Analysts told: Review data more carefully

Published April 19, 2019, 12:00 AM

by manilabulletin_admin

By Lee C. Chipongian

The data-driven and evidenced-based Bangko Sentral ng Pilipinas (BSP) is advising market analysts and observers to look into the numbers more carefully before making strong suggestions for the Monetary Board to start easing monetary policy as soon as possible.

Diwa C. Guinigundo
BSP Deputy Governor Diwa C. Guinigundo

BSP Deputy Governor Diwa C. Guinigundo reiterated that any perceived tightness in liquidity is only temporary, and also that inflation – at 3.8 percent average for the first quarter – “has barely found itself in the target groove again” of two-four percent.

“I hope the banks and market analysts will be able to enhance their assessment before they ask the BSP to immediately ease monetary policy,” said Guinigundo. “Inflation expectations are still close to the upper end of the target. As to domestic liquidity (measured as M3) … M3 to GDP ratio continues to increase which indicates that we have ample liquidity to accommodate the requirement of economic growth.”

Guinigundo said that any liquidity tightness is temporary and mainly because of higher demand for cash for the Lent season, as well as the tax payment period and coming election in May. The yet-to-be-approved 2019 national budget is another factor.

“There was some restraint on public spending following the delay in the passage of the 2019 national budget despite the large fund raising exercise of the NG (National Government) through the BTr (Bureau of the Treasury). Demand for credit was somehow affected by the BSP’s deliberate policy to tighten monetary policy last year to strengthen inflation management which yielded positive results with the decisive reduction in inflation,” he explained.

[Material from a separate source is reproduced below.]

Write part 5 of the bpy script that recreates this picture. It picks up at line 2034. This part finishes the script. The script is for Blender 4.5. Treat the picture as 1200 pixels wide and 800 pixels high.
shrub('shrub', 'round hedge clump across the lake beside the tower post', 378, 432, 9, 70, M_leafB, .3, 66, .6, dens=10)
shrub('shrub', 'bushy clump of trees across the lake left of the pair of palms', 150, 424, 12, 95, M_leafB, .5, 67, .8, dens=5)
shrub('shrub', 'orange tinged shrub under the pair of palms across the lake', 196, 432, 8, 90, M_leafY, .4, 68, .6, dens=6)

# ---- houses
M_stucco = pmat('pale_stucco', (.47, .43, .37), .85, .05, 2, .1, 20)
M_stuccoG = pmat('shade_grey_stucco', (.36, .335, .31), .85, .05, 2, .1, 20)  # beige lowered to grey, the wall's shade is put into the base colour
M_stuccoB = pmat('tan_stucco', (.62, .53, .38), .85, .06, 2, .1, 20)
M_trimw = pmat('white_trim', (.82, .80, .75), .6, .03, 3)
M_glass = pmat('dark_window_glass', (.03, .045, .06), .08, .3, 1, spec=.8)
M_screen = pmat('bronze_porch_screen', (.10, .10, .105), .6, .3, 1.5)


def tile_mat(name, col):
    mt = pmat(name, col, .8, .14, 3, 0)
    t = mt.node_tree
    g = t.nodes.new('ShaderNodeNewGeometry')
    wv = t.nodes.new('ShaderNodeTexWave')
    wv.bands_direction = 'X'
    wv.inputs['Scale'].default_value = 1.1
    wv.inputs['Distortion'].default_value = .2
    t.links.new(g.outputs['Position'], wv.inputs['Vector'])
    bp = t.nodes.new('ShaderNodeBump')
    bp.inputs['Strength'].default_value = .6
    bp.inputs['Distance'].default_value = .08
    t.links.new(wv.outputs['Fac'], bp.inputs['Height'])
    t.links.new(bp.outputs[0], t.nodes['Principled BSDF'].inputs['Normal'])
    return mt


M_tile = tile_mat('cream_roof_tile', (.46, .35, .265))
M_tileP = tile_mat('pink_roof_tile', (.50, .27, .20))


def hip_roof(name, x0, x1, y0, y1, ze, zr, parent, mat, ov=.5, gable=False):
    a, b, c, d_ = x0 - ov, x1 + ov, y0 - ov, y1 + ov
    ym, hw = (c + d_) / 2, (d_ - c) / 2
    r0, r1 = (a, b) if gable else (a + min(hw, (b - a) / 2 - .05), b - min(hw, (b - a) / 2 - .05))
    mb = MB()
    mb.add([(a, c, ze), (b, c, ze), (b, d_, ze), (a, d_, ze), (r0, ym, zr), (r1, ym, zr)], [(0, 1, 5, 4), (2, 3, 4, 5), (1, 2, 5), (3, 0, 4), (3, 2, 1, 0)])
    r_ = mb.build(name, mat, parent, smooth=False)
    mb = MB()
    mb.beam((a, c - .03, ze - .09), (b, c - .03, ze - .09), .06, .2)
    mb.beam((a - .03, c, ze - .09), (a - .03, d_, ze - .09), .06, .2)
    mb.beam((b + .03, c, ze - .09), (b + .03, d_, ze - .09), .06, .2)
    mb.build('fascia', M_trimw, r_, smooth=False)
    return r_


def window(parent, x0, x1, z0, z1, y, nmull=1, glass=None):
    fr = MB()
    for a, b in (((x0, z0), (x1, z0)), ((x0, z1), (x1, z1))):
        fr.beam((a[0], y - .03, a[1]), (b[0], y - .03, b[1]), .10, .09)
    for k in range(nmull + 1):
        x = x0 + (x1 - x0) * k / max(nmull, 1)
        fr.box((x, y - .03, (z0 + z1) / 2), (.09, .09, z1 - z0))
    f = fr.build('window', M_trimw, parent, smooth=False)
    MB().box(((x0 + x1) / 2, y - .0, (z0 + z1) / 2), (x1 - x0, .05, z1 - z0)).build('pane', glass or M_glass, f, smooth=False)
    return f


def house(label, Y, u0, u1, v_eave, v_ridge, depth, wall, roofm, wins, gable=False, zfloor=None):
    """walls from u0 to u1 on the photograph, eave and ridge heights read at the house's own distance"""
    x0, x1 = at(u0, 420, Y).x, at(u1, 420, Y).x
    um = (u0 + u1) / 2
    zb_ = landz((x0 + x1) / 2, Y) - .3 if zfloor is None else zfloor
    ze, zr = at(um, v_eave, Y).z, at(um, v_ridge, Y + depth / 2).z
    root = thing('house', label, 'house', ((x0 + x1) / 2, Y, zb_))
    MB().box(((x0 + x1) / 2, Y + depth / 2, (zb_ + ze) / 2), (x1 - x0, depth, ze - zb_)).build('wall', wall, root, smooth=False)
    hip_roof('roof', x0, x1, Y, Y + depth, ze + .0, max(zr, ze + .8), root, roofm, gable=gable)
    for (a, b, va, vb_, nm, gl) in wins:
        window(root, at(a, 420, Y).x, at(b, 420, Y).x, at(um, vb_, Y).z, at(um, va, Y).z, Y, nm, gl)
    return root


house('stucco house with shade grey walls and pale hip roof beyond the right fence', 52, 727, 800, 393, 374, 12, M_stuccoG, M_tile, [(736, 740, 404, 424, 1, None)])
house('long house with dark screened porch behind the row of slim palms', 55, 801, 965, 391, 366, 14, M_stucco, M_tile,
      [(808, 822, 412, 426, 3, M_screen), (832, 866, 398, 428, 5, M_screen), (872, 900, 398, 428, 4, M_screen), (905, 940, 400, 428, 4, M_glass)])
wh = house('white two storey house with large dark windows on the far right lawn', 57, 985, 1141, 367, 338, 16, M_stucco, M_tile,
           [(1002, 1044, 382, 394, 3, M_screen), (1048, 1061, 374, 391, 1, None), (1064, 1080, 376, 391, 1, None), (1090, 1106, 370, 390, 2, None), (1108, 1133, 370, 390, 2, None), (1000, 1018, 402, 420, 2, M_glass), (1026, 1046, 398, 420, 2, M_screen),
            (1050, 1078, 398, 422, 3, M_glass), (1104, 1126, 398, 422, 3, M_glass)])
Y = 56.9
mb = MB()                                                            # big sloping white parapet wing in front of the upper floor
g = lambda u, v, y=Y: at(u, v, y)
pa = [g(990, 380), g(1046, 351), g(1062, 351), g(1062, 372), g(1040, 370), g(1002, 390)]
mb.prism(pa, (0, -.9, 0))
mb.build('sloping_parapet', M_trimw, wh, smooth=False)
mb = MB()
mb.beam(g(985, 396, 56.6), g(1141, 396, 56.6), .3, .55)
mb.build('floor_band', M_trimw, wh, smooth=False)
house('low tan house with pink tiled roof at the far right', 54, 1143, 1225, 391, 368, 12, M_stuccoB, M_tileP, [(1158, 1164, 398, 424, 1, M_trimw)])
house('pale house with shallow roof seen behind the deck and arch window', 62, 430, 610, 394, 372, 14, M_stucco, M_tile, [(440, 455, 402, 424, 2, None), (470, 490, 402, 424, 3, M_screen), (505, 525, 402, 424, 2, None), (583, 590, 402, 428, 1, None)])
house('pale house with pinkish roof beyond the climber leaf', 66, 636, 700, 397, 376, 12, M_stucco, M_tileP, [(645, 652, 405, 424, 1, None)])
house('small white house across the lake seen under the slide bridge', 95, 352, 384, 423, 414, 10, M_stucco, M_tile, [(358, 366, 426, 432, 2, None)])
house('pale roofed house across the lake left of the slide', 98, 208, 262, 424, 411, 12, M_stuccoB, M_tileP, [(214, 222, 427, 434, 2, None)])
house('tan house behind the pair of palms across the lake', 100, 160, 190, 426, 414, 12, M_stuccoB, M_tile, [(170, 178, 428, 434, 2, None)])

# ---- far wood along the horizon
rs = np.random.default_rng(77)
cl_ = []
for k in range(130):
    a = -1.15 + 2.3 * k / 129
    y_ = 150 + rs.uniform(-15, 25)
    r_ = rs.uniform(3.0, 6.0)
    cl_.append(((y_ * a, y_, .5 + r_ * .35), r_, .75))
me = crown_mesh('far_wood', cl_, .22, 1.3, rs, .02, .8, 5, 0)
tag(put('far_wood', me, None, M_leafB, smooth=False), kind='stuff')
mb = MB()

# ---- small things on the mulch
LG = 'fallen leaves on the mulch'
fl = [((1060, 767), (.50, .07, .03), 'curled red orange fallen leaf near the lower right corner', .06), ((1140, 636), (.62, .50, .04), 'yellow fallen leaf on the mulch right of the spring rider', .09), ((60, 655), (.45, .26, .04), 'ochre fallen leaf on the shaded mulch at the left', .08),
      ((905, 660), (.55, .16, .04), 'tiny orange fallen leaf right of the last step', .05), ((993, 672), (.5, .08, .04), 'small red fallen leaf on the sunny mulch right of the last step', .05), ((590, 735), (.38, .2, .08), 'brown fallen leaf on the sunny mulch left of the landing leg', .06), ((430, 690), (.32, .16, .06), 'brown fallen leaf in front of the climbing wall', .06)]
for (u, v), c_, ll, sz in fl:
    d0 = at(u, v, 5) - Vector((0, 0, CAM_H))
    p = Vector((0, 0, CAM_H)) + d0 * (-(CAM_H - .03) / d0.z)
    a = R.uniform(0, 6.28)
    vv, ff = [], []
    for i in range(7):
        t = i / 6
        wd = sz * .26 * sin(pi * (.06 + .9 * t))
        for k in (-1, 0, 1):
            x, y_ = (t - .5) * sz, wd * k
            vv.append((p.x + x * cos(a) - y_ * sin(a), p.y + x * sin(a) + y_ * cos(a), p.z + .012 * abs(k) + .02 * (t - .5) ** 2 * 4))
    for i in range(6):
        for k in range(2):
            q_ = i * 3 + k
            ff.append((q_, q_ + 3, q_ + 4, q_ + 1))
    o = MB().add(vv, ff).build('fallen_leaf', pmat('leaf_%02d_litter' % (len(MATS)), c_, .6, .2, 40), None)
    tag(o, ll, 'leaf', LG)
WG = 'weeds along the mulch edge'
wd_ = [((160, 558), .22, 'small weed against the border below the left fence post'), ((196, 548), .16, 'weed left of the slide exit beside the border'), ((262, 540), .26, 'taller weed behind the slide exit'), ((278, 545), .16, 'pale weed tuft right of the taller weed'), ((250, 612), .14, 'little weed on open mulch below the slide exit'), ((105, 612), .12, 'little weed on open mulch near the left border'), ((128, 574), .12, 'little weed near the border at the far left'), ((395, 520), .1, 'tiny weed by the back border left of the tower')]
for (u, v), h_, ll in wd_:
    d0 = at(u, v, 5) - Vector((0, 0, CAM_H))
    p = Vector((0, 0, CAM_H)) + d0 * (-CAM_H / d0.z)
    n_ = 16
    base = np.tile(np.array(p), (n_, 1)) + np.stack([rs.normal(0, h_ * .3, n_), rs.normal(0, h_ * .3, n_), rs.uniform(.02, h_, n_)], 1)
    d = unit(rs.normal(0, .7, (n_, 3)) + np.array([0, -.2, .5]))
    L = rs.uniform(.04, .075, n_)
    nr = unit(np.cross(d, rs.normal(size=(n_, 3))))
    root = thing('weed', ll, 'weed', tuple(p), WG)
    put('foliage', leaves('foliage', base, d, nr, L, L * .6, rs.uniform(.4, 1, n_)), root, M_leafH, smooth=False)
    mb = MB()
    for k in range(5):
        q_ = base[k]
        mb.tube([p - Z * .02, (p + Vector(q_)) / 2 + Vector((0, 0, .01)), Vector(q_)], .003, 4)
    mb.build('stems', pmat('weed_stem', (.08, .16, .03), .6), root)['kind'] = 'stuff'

But, Guinigundo said liquidity will soon return to the financial system.
“Spending and settlement, and subsequent re-deposit to the banks restore the liquidity position of the banks in varying degrees because some of them locked in their funds in loans, others decided to be long in dollars. Government payment of suppliers and contractors and accounts payable will involve withdrawal of its deposit with the BSP and will infuse more money supply to the market,” he said.

Earlier, commenting on some market analysts’ position on the declining M3, Guinigundo noted that while there are is lower excess liquidity today compared to three years ago, there is still excess liquidity in the market to speak of.

He said there is lower excess liquidity because banks have started to lend more and in a big way to finance economic activities, as well as investing more in government securities. Also, with continued uncertainty in the global economy, banks are buying plenty foreign exchange for hedging.

“Moreover, the BSP has tightened monetary policy to manage inflation in 2018 and smaller excess liquidity is something we should expect,” said Guinigundo. To control price pressures, the Monetary Board raised key rates by a combined 175 basis points last year. Inflation reached a peak of 6.7 percent in September and October 2018.

Guinigundo again empasized that the financial system is not running short of liquidity, far from it.

“It is true that the growth rates of both M3 and domestic credits slowed down to 7.1 percent and 13.7 percent, respectively (February). But, never lose sight of the fact that these indicators both show that while we address inflationary pressures, we have enough money supply to help accommodate growth,” he noted.
He cited as example the 2013 M3 number which expanded by 32 percent. At the time, M3 to GDP ratio was just 60 percent. In 2018, he said that while M3 growth has dropped down to nine percent, M3 to GDP ratio was close to 67 percent.

“In short, money and loans are in more ample supply relative to economic activities. There is more indeed than to monetary growth,” he stressed, adding that “the same observation applies to domestic credit growth which slowed down in the last five years but relative to GDP, the ratio continues to increase, and increase significantly.”